- _Records supplied_:
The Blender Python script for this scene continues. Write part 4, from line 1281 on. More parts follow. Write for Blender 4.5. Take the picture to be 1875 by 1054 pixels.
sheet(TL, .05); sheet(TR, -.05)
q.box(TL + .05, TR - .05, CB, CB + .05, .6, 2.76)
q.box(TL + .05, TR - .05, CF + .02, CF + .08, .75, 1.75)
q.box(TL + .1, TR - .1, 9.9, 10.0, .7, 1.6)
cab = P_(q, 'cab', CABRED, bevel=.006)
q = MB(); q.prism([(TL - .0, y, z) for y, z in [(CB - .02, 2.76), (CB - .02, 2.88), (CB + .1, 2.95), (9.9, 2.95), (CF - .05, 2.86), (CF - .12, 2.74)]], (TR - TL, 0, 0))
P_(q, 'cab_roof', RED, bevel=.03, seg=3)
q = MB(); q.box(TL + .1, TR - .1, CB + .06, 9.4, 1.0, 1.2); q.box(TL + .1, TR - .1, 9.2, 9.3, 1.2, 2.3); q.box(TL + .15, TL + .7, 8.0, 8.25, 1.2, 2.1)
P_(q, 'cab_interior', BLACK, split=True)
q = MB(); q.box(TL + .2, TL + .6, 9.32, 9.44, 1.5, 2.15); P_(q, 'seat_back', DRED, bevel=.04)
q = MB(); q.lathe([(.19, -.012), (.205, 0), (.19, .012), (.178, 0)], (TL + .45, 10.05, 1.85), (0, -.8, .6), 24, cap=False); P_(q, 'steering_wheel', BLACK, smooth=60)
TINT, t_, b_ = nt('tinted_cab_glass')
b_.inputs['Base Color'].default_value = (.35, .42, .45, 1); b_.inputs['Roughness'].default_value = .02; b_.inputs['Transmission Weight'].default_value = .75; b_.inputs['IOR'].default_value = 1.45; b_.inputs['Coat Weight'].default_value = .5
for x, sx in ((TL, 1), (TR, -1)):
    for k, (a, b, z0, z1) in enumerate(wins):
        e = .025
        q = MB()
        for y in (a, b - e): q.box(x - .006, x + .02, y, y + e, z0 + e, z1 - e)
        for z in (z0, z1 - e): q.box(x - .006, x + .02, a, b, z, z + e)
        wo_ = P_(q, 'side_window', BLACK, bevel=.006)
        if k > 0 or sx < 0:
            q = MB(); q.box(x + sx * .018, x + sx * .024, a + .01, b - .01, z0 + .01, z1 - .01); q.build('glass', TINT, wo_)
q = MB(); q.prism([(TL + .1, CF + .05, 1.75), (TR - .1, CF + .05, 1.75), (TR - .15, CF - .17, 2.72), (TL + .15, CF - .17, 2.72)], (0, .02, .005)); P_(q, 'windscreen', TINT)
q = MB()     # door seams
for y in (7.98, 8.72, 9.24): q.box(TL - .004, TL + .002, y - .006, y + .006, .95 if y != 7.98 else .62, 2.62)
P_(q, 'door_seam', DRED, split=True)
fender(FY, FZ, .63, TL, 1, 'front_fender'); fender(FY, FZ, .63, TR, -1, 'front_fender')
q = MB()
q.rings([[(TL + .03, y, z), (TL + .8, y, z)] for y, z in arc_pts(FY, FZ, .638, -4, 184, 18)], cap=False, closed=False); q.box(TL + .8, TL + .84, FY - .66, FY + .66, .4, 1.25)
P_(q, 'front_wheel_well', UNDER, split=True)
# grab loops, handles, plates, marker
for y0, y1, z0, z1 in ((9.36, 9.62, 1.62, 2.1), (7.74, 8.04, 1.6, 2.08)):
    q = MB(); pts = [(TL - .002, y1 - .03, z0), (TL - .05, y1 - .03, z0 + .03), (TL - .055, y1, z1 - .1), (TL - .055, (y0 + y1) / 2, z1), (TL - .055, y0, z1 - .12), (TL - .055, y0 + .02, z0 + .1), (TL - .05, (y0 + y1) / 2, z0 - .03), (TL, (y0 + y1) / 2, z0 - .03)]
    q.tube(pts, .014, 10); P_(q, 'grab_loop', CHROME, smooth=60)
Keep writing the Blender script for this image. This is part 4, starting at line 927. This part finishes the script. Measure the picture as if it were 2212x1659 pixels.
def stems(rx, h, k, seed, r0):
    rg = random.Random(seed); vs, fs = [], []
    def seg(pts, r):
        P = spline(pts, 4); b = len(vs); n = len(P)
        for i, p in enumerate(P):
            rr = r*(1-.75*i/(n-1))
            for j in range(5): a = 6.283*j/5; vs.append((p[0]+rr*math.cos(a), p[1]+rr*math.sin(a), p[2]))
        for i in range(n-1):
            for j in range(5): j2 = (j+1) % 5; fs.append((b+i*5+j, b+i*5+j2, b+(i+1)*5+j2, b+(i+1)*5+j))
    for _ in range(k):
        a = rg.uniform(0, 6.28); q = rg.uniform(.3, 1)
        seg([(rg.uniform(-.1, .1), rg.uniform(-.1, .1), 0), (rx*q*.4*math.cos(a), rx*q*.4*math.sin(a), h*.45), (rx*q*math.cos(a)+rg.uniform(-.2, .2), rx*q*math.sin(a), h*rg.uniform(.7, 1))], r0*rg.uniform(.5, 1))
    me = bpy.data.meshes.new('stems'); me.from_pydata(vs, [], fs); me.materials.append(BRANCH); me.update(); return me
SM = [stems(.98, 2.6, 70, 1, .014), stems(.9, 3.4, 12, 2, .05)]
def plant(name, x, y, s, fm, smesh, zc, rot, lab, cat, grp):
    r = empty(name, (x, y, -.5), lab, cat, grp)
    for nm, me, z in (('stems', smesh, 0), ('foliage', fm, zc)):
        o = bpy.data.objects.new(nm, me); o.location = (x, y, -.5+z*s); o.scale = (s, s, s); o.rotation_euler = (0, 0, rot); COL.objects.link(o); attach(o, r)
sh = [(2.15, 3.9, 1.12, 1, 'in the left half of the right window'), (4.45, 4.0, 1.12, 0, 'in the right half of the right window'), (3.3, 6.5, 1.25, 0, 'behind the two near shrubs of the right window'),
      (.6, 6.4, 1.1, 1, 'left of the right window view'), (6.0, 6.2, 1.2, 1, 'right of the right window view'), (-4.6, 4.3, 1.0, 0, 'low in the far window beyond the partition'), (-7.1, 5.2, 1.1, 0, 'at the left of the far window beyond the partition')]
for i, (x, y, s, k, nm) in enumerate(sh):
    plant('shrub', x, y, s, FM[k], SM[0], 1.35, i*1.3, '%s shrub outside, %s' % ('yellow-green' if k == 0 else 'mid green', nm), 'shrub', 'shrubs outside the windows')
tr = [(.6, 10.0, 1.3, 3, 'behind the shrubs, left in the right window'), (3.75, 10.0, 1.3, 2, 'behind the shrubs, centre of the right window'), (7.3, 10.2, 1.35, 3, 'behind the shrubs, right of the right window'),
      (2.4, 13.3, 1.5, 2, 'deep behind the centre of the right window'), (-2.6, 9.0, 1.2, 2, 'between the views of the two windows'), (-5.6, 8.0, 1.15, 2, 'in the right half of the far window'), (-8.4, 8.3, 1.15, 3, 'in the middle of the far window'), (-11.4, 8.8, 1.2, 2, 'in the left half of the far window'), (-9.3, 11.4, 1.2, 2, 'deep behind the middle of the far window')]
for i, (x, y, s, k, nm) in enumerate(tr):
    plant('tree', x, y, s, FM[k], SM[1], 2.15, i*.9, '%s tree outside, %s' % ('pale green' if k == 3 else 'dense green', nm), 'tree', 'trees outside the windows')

- _Problem to work on_: Retype the records above exactly.

- _Written answer_:
The Blender Python script for this scene continues. Write part 4, from line 1281 on. More parts follow. Write for Blender 4.5. Take the picture to be 1875 by 1054 pixels.
sheet(TL, .05); sheet(TR, -.05)
q.box(TL + .05, TR - .05, CB, CB + .05, .6, 2.76)
q.box(TL + .05, TR - .05, CF + .02, CF + .08, .75, 1.75)
q.box(TL + .1, TR - .1, 9.9, 10.0, .7, 1.6)
cab = P_(q, 'cab', CABRED, bevel=.006)
q = MB(); q.prism([(TL - .0, y, z) for y, z in [(CB - .02, 2.76), (CB - .02, 2.88), (CB + .1, 2.95), (9.9, 2.95), (CF - .05, 2.86), (CF - .12, 2.74)]], (TR - TL, 0, 0))
P_(q, 'cab_roof', RED, bevel=.03, seg=3)
q = MB(); q.box(TL + .1, TR - .1, CB + .06, 9.4, 1.0, 1.2); q.box(TL + .1, TR - .1, 9.2, 9.3, 1.2, 2.3); q.box(TL + .15, TL + .7, 8.0, 8.25, 1.2, 2.1)
P_(q, 'cab_interior', BLACK, split=True)
q = MB(); q.box(TL + .2, TL + .6, 9.32, 9.44, 1.5, 2.15); P_(q, 'seat_back', DRED, bevel=.04)
q = MB(); q.lathe([(.19, -.012), (.205, 0), (.19, .012), (.178, 0)], (TL + .45, 10.05, 1.85), (0, -.8, .6), 24, cap=False); P_(q, 'steering_wheel', BLACK, smooth=60)
TINT, t_, b_ = nt('tinted_cab_glass')
b_.inputs['Base Color'].default_value = (.35, .42, .45, 1); b_.inputs['Roughness'].default_value = .02; b_.inputs['Transmission Weight'].default_value = .75; b_.inputs['IOR'].default_value = 1.45; b_.inputs['Coat Weight'].default_value = .5
for x, sx in ((TL, 1), (TR, -1)):
    for k, (a, b, z0, z1) in enumerate(wins):
        e = .025
        q = MB()
        for y in (a, b - e): q.box(x - .006, x + .02, y, y + e, z0 + e, z1 - e)
        for z in (z0, z1 - e): q.box(x - .006, x + .02, a, b, z, z + e)
        wo_ = P_(q, 'side_window', BLACK, bevel=.006)
        if k > 0 or sx < 0:
            q = MB(); q.box(x + sx * .018, x + sx * .024, a + .01, b - .01, z0 + .01, z1 - .01); q.build('glass', TINT, wo_)
q = MB(); q.prism([(TL + .1, CF + .05, 1.75), (TR - .1, CF + .05, 1.75), (TR - .15, CF - .17, 2.72), (TL + .15, CF - .17, 2.72)], (0, .02, .005)); P_(q, 'windscreen', TINT)
q = MB()     # door seams
for y in (7.98, 8.72, 9.24): q.box(TL - .004, TL + .002, y - .006, y + .006, .95 if y != 7.98 else .62, 2.62)
P_(q, 'door_seam', DRED, split=True)
fender(FY, FZ, .63, TL, 1, 'front_fender'); fender(FY, FZ, .63, TR, -1, 'front_fender')
q = MB()
q.rings([[(TL + .03, y, z), (TL + .8, y, z)] for y, z in arc_pts(FY, FZ, .638, -4, 184, 18)], cap=False, closed=False); q.box(TL + .8, TL + .84, FY - .66, FY + .66, .4, 1.25)
P_(q, 'front_wheel_well', UNDER, split=True)
# grab loops, handles, plates, marker
for y0, y1, z0, z1 in ((9.36, 9.62, 1.62, 2.1), (7.74, 8.04, 1.6, 2.08)):
    q = MB(); pts = [(TL - .002, y1 - .03, z0), (TL - .05, y1 - .03, z0 + .03), (TL - .055, y1, z1 - .1), (TL - .055, (y0 + y1) / 2, z1), (TL - .055, y0, z1 - .12), (TL - .055, y0 + .02, z0 + .1), (TL - .05, (y0 + y1) / 2, z0 - .03), (TL, (y0 + y1) / 2, z0 - .03)]
    q.tube(pts, .014, 10); P_(q, 'grab_loop', CHROME, smooth=60)
Keep writing the Blender script for this image. This is part 4, starting at line 927. This part finishes the script. Measure the picture as if it were 2212x1659 pixels.
def stems(rx, h, k, seed, r0):
    rg = random.Random(seed); vs, fs = [], []
    def seg(pts, r):
        P = spline(pts, 4); b = len(vs); n = len(P)
        for i, p in enumerate(P):
            rr = r*(1-.75*i/(n-1))
            for j in range(5): a = 6.283*j/5; vs.append((p[0]+rr*math.cos(a), p[1]+rr*math.sin(a), p[2]))
        for i in range(n-1):
            for j in range(5): j2 = (j+1) % 5; fs.append((b+i*5+j, b+i*5+j2, b+(i+1)*5+j2, b+(i+1)*5+j))
    for _ in range(k):
        a = rg.uniform(0, 6.28); q = rg.uniform(.3, 1)
        seg([(rg.uniform(-.1, .1), rg.uniform(-.1, .1), 0), (rx*q*.4*math.cos(a), rx*q*.4*math.sin(a), h*.45), (rx*q*math.cos(a)+rg.uniform(-.2, .2), rx*q*math.sin(a), h*rg.uniform(.7, 1))], r0*rg.uniform(.5, 1))
    me = bpy.data.meshes.new('stems'); me.from_pydata(vs, [], fs); me.materials.append(BRANCH); me.update(); return me
SM = [stems(.98, 2.6, 70, 1, .014), stems(.9, 3.4, 12, 2, .05)]
def plant(name, x, y, s, fm, smesh, zc, rot, lab, cat, grp):
    r = empty(name, (x, y, -.5), lab, cat, grp)
    for nm, me, z in (('stems', smesh, 0), ('foliage', fm, zc)):
        o = bpy.data.objects.new(nm, me); o.location = (x, y, -.5+z*s); o.scale = (s, s, s); o.rotation_euler = (0, 0, rot); COL.objects.link(o); attach(o, r)
sh = [(2.15, 3.9, 1.12, 1, 'in the left half of the right window'), (4.45, 4.0, 1.12, 0, 'in the right half of the right window'), (3.3, 6.5, 1.25, 0, 'behind the two near shrubs of the right window'),
      (.6, 6.4, 1.1, 1, 'left of the right window view'), (6.0, 6.2, 1.2, 1, 'right of the right window view'), (-4.6, 4.3, 1.0, 0, 'low in the far window beyond the partition'), (-7.1, 5.2, 1.1, 0, 'at the left of the far window beyond the partition')]
for i, (x, y, s, k, nm) in enumerate(sh):
    plant('shrub', x, y, s, FM[k], SM[0], 1.35, i*1.3, '%s shrub outside, %s' % ('yellow-green' if k == 0 else 'mid green', nm), 'shrub', 'shrubs outside the windows')
tr = [(.6, 10.0, 1.3, 3, 'behind the shrubs, left in the right window'), (3.75, 10.0, 1.3, 2, 'behind the shrubs, centre of the right window'), (7.3, 10.2, 1.35, 3, 'behind the shrubs, right of the right window'),
      (2.4, 13.3, 1.5, 2, 'deep behind the centre of the right window'), (-2.6, 9.0, 1.2, 2, 'between the views of the two windows'), (-5.6, 8.0, 1.15, 2, 'in the right half of the far window'), (-8.4, 8.3, 1.15, 3, 'in the middle of the far window'), (-11.4, 8.8, 1.2, 2, 'in the left half of the far window'), (-9.3, 11.4, 1.2, 2, 'deep behind the middle of the far window')]
for i, (x, y, s, k, nm) in enumerate(tr):
    plant('tree', x, y, s, FM[k], SM[1], 2.15, i*.9, '%s tree outside, %s' % ('pale green' if k == 3 else 'dense green', nm), 'tree', 'trees outside the windows')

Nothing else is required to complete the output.